緊迫の試合は残り3秒、伊調が川井の右足を取って場外へ押し出して3対3とした時点で試合終了。規定により1回で2点以上(ビッグポイント)のあった川井の勝利となった。主審は川井の手を上げ、両選手はマットを降りた。この時点で確定した勝敗は覆らない。

 だが試合後、田南部コーチは「判定がおかしい場面があった。ポイントを取ってもらえず伊調本人も試合中、心が折れた場面があった。今回はジャパンビバレッジ有利の判定がひどすぎる。選手は一生懸命やっている。いい勝負が台なしになってしまう」と怒り、UWW(世界レスリング連合)に提訴することも示唆した。「川井選手側」と言わず「ジャパンビバレッジ側が」と言うあたり、協会が恣意的に伊調選手を不利にしていると言いたいようだ。福田富昭協会長は同社の前身の社長だった。

 一方、協会の斎藤修審判委員長は「試合全体はクリーンでいい試合だった。

不満なら協会を通じて言えばいい」とジャッジ内容に問題のないことを報道陣に説明した。しかし青森県の八戸クラブで伊調を子供の頃から指導した沢内和興氏は「冷静に試合の映像を見直し、所属(=ALSOK)とも話をしてから考える」と、県協会を通じ抗議する可能性も示唆した。

 さて、田南部氏がなんと言ったのか。現在、審判委員会が調査中だが「赤(伊調)の2点だろ」「普通にやって」「よく見ろよ」などと言ったとされるが、もっと下劣な言葉を使った可能性もあるという。

柔道なら抗議しない。伊調の「権威」を笠に着た奢り

 7月21日に、協会の役員会で処分を決める。

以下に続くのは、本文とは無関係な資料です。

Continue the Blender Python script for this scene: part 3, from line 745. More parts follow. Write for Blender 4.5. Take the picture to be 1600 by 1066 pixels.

世界レスリング連合の規則ではレッドカードが出された場合は、約22万円の罰金、さらに最低3カ月、最長3年の出場停止とされ、ある協会幹部は「お咎めなしで処分がないことは考えられない」と話す。

 火をつけたのはイエローカードを受けた、最初に審判が両者を立たせた時だ。しかしこれは「明らなポイントが認められなかった」ではなく、「審判に中断されなければ得点になった可能性が高い」の類いでしかない。柔道でも寝技に入った場合、動きが止まったと判断された時点で審判が両者を立たせ、立ち姿勢の攻防から再開させる。この判断は審判に任されるため、「足を抜いて押さえ込む直前だったのに」など有利な体勢だった選手や、寝技の得意な選手が不満を持つことも多々ある。だからといっていちいち抗議などしない。

 前述の幹部は「プレーオフの審判は一流の人ばかり。審判が2人を立たせたのはおそらく、伊調選手が川井選手の足の甲と裏をつかむ反則になりかけていたかからではないか。伊調選手はああいう体勢からポイントを取ることが多く、田南部は怒ったのでしょう」と見る。田南部氏をよく知るこの幹部は「情熱的で悪い男ではないが、伊調選手にオリンピック4連覇させたことで、自分が誰よりも優れた指導者だという自負が強くなってしまったようだ」と吐露する。レッドカードは国内では過去にも2度ほどしかなく、ここ10年くらいなかったほどの重大な違反行為だ。

 レスリングは格闘技らしく血気盛んなコーチたちも多い競技だが、みんな不満があっても我慢して審判団に敬意を払い、ルールを守ってきたのだ。審判団に対する敬意を失っているとしか思えない田南部氏の姿は、国民栄誉賞の伊調の「権威」を笠に着た「俺なら許される」に近い奢りでしかないだろう。